■ **Task objective**: Up to and including the line that contains "S.camera = camo", write out each line of the material from its first line, exactly.

■ **Given material**:
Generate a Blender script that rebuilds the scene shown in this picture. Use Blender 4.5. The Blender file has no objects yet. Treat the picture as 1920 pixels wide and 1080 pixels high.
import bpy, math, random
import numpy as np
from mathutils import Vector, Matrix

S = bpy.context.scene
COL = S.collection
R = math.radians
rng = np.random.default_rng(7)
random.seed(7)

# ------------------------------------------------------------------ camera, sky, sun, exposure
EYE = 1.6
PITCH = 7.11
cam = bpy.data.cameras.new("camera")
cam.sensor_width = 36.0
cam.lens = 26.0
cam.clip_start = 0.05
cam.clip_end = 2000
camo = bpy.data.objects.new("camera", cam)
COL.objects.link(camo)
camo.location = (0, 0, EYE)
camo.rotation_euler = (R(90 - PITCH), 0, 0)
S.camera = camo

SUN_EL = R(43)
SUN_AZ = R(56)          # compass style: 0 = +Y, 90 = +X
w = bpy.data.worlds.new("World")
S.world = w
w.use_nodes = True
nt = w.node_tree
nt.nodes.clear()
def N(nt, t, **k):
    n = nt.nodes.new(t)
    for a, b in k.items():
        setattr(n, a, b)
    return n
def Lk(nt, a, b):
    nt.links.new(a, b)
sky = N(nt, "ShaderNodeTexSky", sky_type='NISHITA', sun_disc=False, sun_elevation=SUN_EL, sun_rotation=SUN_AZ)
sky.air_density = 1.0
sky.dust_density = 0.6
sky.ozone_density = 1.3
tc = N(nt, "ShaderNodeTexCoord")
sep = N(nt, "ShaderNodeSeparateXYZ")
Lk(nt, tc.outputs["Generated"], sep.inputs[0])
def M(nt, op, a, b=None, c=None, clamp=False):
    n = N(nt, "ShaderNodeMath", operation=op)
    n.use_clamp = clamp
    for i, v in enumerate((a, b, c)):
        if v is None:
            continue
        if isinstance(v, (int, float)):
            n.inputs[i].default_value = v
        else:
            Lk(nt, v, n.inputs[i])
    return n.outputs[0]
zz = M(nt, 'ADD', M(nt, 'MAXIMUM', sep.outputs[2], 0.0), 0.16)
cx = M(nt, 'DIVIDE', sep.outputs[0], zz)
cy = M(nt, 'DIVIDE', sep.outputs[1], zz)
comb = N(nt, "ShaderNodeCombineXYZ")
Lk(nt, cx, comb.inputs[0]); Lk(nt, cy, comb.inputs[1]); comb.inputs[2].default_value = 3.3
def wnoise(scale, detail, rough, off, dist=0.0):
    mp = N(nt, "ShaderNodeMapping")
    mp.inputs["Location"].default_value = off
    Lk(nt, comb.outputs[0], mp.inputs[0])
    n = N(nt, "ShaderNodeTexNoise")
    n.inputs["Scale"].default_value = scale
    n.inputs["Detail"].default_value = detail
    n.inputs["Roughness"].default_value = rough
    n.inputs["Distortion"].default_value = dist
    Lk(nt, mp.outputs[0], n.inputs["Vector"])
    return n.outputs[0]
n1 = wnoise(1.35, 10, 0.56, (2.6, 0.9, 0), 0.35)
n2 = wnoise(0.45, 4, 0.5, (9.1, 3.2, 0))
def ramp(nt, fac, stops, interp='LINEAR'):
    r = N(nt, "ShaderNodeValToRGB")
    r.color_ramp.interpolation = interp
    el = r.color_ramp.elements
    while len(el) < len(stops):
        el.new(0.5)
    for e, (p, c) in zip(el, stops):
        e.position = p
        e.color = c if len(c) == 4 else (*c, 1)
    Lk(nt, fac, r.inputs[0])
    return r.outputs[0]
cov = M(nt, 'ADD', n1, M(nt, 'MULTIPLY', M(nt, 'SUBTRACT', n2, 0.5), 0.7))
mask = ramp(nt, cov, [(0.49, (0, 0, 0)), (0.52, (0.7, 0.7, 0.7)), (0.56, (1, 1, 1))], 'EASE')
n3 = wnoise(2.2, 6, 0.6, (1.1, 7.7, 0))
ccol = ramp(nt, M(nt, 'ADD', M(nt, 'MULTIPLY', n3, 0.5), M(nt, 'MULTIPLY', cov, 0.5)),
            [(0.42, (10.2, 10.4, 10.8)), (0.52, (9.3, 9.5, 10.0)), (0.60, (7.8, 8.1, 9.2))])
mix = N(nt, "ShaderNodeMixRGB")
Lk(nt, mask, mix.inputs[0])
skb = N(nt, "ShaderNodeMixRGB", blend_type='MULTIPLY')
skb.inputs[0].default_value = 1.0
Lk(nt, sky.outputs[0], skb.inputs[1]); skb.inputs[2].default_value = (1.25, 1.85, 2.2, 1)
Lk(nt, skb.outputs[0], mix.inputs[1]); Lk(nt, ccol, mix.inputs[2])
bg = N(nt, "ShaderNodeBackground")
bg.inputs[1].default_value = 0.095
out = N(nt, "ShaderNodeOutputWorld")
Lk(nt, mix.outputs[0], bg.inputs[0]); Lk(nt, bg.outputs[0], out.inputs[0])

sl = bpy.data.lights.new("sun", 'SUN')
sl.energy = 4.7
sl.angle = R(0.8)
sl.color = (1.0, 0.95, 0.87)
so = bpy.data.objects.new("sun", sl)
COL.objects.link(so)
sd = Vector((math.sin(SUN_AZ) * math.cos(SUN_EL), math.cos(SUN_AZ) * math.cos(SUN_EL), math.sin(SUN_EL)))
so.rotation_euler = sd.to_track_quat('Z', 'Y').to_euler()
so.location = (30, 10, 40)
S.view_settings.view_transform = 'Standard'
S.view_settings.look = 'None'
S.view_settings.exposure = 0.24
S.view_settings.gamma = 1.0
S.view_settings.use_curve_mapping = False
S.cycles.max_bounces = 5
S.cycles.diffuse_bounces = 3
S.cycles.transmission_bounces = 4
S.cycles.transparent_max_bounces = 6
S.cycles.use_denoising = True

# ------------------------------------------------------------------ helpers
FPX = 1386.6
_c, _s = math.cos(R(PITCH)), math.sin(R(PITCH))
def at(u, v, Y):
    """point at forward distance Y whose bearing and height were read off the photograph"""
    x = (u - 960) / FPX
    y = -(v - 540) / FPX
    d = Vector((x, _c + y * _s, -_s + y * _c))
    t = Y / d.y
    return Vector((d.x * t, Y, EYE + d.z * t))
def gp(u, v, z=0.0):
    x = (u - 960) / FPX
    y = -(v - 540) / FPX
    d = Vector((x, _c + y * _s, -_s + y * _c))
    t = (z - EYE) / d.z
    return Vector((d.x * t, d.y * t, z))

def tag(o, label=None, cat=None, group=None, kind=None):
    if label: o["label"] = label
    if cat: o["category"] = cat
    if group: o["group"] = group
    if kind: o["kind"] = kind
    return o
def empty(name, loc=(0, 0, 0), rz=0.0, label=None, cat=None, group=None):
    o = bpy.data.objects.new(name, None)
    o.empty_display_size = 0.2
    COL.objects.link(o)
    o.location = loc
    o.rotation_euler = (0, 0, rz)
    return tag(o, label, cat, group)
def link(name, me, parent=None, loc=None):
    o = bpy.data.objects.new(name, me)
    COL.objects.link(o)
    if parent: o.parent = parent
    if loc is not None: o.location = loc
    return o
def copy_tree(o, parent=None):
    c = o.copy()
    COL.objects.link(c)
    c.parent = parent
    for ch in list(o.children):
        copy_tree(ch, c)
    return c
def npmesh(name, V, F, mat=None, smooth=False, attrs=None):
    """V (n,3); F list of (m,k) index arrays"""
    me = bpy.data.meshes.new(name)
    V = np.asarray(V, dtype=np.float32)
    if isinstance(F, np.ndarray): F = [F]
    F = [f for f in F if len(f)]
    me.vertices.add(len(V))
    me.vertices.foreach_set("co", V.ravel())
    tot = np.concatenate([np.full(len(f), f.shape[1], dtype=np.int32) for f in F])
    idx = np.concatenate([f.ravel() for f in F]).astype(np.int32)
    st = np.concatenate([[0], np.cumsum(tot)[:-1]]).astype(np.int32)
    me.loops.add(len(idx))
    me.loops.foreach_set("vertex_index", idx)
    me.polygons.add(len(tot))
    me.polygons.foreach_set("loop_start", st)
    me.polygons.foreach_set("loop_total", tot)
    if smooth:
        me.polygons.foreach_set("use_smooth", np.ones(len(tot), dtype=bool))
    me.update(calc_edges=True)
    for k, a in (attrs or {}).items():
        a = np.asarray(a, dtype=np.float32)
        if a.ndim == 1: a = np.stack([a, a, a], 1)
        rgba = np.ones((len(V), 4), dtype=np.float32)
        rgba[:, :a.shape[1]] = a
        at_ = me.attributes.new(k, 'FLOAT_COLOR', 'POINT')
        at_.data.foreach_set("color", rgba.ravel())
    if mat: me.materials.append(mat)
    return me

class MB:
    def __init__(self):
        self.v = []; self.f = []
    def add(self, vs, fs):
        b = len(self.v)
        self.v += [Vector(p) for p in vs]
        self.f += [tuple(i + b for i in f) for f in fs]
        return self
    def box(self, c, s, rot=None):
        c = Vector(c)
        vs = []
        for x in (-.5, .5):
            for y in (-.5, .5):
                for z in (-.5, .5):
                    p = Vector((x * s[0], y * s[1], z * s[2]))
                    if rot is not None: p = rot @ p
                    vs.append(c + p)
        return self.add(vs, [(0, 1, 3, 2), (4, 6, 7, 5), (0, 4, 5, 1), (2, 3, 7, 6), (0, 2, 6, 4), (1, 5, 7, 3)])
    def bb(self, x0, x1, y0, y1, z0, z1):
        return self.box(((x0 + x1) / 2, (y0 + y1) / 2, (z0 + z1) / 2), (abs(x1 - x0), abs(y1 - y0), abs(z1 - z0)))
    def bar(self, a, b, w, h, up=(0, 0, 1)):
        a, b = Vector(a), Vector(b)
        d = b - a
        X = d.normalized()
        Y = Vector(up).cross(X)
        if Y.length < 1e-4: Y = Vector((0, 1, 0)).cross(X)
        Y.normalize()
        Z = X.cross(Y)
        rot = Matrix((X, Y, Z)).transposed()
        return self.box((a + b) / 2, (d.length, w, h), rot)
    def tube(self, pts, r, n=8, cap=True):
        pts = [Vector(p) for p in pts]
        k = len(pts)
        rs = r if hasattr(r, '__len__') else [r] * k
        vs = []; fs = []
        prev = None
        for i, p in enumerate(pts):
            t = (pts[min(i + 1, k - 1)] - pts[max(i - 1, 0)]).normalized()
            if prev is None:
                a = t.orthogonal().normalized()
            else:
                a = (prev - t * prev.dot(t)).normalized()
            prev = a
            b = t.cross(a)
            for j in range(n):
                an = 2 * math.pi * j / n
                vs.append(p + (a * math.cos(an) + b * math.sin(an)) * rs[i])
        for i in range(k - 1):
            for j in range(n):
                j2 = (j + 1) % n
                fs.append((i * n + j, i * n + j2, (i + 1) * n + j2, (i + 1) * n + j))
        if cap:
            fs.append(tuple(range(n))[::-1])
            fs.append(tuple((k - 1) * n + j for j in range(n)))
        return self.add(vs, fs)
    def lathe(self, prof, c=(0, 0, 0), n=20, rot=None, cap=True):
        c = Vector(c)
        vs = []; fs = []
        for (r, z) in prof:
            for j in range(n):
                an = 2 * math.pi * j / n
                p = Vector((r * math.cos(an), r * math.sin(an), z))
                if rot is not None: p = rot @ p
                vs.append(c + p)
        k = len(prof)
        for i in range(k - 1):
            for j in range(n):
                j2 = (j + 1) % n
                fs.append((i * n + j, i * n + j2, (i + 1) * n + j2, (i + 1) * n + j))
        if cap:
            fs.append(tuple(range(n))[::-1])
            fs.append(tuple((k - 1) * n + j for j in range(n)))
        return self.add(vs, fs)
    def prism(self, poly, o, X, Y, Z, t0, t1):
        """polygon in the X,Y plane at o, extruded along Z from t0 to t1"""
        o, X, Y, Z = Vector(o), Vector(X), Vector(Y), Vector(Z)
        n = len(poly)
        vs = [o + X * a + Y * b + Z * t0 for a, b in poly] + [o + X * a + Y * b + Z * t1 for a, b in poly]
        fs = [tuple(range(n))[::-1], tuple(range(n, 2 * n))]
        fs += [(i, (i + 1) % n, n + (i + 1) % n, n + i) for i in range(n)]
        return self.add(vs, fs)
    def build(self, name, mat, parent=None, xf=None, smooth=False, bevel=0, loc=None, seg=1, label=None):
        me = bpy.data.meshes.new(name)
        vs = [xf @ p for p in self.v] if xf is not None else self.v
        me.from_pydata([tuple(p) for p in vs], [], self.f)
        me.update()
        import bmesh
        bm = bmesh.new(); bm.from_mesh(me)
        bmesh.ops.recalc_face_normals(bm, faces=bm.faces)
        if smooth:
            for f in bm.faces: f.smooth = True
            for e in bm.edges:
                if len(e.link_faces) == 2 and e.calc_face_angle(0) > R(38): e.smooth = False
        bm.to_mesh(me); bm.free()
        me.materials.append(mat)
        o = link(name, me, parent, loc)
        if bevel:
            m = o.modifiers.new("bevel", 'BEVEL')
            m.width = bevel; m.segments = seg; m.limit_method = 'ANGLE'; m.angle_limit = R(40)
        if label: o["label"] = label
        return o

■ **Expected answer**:
Generate a Blender script that rebuilds the scene shown in this picture. Use Blender 4.5. The Blender file has no objects yet. Treat the picture as 1920 pixels wide and 1080 pixels high.
import bpy, math, random
import numpy as np
from mathutils import Vector, Matrix

S = bpy.context.scene
COL = S.collection
R = math.radians
rng = np.random.default_rng(7)
random.seed(7)

# ------------------------------------------------------------------ camera, sky, sun, exposure
EYE = 1.6
PITCH = 7.11
cam = bpy.data.cameras.new("camera")
cam.sensor_width = 36.0
cam.lens = 26.0
cam.clip_start = 0.05
cam.clip_end = 2000
camo = bpy.data.objects.new("camera", cam)
COL.objects.link(camo)
camo.location = (0, 0, EYE)
camo.rotation_euler = (R(90 - PITCH), 0, 0)
S.camera = camo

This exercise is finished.